We've already determined as Americans that some values and principles are worth fighting for, and worth dying for. Being the kind of people that don't torture is a worthy value so why should we so easily run in fear at the prospect that principle may cost us lives? Since when has being a noble and good people not been worth that sacrifice? In his position, Obama can't tell you this as such, but I can: lives are worth risking or even losing for certain principles - not being torturers is a principle too.
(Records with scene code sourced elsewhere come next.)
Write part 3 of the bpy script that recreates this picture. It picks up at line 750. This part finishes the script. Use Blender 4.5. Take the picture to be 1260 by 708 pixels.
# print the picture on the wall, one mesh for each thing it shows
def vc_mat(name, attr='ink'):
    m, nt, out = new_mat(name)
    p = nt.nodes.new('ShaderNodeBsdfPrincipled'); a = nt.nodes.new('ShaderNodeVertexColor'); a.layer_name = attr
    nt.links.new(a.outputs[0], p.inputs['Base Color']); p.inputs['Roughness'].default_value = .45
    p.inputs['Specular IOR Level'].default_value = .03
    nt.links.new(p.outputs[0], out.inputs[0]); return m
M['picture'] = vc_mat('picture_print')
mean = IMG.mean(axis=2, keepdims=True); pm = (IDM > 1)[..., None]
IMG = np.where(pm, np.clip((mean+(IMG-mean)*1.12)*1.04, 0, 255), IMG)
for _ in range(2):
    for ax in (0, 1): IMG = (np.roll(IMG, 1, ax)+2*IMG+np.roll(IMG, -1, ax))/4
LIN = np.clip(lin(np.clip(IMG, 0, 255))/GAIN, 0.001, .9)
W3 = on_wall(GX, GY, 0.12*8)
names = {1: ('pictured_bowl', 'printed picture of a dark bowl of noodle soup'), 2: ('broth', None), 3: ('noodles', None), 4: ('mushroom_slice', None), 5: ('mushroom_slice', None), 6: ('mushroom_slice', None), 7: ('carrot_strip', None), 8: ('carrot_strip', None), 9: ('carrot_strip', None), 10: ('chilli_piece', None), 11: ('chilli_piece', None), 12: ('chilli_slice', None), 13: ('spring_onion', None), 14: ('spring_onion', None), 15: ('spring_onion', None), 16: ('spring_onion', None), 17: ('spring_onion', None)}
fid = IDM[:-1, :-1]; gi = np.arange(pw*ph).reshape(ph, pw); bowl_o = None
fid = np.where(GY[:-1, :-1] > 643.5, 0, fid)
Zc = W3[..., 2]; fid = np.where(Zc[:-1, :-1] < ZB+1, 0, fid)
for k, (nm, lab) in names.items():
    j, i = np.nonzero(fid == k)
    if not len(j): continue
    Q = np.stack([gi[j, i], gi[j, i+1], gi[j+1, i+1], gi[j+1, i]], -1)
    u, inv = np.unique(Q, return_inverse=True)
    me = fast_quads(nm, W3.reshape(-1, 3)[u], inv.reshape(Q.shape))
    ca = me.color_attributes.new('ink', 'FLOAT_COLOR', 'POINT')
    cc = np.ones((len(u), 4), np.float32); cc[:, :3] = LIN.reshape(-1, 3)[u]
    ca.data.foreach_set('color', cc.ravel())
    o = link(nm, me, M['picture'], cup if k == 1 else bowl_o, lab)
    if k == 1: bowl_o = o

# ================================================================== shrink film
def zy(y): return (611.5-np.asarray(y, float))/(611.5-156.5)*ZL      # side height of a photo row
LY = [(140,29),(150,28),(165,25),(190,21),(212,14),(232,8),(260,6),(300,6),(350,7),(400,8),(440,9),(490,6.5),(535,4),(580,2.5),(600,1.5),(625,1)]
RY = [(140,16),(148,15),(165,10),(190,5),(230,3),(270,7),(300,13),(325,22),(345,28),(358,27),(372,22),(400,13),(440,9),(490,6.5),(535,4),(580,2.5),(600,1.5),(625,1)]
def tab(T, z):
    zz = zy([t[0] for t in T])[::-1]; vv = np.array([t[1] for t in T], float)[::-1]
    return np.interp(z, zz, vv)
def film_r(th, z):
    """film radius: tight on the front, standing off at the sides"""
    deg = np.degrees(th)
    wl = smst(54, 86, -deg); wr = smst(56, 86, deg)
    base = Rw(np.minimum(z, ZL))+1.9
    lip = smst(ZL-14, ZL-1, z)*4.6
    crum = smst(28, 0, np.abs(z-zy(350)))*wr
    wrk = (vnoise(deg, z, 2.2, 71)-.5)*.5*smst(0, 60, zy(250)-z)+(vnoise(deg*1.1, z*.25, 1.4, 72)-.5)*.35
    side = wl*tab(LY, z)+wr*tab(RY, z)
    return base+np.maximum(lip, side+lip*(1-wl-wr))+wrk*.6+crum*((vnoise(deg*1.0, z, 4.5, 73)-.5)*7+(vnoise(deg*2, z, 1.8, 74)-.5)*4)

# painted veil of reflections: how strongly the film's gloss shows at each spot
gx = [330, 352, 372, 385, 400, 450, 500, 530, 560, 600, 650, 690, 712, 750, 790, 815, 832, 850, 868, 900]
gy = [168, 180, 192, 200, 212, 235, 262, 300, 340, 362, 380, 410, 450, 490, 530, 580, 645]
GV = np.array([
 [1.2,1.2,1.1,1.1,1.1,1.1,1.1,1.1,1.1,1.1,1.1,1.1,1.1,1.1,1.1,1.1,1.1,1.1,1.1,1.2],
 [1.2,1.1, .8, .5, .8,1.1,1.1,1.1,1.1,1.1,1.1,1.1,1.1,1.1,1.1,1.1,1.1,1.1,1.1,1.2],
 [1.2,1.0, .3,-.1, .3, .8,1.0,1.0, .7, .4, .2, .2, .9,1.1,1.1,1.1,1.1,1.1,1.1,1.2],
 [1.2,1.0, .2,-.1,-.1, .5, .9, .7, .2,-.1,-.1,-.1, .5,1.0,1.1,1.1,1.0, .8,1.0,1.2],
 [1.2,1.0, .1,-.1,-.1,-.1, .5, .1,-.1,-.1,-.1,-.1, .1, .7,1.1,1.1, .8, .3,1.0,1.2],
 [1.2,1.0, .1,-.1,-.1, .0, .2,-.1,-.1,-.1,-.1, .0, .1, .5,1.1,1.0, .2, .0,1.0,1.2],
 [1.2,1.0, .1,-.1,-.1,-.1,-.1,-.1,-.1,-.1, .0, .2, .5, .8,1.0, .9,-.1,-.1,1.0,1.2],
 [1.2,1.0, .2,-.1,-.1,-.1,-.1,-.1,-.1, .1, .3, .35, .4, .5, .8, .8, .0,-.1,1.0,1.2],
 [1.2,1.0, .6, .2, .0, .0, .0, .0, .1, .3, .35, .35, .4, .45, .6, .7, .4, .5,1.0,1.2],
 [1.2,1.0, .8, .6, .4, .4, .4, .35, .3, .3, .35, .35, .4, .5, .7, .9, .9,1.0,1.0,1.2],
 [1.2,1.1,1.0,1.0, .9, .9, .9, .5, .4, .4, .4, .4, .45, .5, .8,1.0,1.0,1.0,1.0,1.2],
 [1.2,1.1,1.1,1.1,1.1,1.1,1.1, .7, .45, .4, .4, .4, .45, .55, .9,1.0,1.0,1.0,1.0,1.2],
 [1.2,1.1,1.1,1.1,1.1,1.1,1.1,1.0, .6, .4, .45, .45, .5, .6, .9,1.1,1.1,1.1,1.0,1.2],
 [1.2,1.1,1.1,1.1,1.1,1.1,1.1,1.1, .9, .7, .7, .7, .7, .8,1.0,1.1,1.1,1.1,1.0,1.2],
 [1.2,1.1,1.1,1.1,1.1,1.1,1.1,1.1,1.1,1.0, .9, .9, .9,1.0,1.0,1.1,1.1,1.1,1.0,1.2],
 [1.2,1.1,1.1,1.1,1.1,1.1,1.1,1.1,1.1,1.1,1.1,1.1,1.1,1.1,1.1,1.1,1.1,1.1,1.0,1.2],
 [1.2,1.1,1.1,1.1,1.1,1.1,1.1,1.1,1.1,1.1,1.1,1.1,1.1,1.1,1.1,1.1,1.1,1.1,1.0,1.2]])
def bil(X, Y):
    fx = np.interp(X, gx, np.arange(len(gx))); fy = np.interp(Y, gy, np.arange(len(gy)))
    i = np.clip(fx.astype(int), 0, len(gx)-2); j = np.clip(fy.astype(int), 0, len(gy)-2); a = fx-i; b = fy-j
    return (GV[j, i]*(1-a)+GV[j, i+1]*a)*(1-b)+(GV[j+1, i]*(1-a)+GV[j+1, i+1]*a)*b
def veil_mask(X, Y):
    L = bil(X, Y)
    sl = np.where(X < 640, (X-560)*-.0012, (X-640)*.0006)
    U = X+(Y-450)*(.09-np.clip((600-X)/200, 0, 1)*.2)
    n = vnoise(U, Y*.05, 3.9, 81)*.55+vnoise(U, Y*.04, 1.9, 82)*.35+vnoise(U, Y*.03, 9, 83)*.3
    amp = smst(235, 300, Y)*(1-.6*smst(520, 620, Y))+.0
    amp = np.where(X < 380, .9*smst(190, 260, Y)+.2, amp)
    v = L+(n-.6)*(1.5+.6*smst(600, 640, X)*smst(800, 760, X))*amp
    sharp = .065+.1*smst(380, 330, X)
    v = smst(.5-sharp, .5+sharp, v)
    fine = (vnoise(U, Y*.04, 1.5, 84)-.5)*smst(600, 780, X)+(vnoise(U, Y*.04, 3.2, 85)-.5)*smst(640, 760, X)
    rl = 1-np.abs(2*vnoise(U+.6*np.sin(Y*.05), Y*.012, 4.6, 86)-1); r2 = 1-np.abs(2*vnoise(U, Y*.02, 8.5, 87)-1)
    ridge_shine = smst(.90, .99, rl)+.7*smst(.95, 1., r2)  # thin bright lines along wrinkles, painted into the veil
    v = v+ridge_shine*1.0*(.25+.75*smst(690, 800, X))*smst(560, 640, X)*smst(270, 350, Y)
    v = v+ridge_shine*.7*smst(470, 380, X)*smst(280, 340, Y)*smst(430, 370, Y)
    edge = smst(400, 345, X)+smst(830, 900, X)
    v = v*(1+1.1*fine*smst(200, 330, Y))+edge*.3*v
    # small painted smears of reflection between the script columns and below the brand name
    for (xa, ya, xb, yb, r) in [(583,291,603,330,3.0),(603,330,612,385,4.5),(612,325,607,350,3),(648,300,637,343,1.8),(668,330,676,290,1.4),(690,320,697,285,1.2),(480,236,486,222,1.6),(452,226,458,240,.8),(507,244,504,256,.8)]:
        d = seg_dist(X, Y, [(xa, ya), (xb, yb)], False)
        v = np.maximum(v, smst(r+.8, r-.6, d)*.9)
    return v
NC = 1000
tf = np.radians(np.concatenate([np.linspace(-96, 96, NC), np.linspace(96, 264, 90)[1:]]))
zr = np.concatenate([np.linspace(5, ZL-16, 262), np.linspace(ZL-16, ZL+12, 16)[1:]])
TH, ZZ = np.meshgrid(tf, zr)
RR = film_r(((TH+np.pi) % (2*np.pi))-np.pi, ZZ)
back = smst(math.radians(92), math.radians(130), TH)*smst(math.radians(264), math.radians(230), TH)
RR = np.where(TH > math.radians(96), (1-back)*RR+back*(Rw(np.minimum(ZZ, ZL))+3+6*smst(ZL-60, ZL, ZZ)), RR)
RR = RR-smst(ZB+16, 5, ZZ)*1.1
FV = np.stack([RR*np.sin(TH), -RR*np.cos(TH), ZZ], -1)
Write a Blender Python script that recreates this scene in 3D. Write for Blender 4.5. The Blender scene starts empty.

U.N. representative Manfred Nowak has said that the U.S. is obligated under the U.N. Convention against torture to prosecute Bush administration lawyers involved in policies approving these interrogation techniques. However, I hope we won't get too much into this sort of thing. I believe we shouldn't prosecute Bush administration officials for the same reason I support a moratorium on capital punishment - our system is so convoluted with conflicts of interest and inefficiencies right now that accuracy, fairness, and justice are not even close to being assured. When these matters get going, they become very political, with many people getting involved simply to bring down their political opponents regardless of the facts or principles involved. More importantly, it focuses our national energies and attention in places they should not be: on divisiveness, on retribution, and on the past. What's important now is that we find our moral bearings and move forward a better nation for it.

As for the question of torture, we are at a crossroads and we must decide who will be in control of our actions; our enemies or ourselves.